* BEGIN DATA SECTION *

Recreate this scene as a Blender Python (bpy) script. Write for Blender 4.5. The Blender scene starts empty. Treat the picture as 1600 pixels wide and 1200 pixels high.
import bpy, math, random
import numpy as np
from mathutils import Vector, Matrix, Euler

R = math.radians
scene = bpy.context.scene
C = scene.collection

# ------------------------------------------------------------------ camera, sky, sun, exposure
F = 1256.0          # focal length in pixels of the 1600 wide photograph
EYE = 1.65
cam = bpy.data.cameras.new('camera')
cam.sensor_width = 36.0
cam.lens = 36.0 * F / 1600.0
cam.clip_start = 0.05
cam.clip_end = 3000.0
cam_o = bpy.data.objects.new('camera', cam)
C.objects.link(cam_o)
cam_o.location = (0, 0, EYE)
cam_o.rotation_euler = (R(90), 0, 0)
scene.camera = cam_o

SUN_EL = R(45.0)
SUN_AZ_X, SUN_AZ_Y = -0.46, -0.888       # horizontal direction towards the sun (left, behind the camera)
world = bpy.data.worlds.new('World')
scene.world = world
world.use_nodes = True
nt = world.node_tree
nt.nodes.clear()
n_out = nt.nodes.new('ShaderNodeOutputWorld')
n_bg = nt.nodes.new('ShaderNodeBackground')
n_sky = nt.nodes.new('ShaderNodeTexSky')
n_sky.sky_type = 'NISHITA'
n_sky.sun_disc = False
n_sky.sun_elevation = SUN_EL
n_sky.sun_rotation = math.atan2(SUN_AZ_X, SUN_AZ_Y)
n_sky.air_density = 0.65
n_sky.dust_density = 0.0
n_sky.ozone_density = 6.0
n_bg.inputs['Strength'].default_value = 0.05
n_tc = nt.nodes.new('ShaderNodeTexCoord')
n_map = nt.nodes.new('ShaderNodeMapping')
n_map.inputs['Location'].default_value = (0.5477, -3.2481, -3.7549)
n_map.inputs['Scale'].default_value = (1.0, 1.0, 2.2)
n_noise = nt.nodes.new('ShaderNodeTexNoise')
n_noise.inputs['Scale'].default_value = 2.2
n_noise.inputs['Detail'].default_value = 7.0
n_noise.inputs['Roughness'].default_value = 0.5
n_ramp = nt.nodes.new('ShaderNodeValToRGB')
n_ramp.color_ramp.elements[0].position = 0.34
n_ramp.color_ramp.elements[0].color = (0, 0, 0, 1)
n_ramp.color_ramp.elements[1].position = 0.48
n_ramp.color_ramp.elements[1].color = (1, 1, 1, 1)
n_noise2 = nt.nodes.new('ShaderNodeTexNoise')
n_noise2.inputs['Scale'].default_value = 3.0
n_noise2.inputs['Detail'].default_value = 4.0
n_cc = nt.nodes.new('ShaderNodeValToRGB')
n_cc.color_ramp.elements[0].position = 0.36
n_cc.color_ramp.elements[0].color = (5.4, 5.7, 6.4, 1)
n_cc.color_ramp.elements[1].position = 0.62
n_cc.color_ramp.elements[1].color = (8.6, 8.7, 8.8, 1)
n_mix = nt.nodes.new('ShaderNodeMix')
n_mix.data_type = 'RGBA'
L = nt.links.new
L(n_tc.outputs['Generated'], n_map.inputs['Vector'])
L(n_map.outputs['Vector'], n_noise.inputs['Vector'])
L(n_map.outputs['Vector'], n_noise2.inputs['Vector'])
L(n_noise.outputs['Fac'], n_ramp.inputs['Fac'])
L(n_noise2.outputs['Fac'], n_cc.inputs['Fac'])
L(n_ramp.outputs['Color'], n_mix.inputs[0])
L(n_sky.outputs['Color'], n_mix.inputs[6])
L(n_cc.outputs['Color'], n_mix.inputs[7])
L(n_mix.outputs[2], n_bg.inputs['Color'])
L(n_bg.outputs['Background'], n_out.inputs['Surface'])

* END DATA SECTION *

■ **THE TASK**
Begin with the first line of the listing and copy exactly through the line that contains "C = scene.collection", please, keeping both ends and leaving out everything after.

■ **RESULT**
Recreate this scene as a Blender Python (bpy) script. Write for Blender 4.5. The Blender scene starts empty. Treat the picture as 1600 pixels wide and 1200 pixels high.
import bpy, math, random
import numpy as np
from mathutils import Vector, Matrix, Euler

R = math.radians
scene = bpy.context.scene
C = scene.collection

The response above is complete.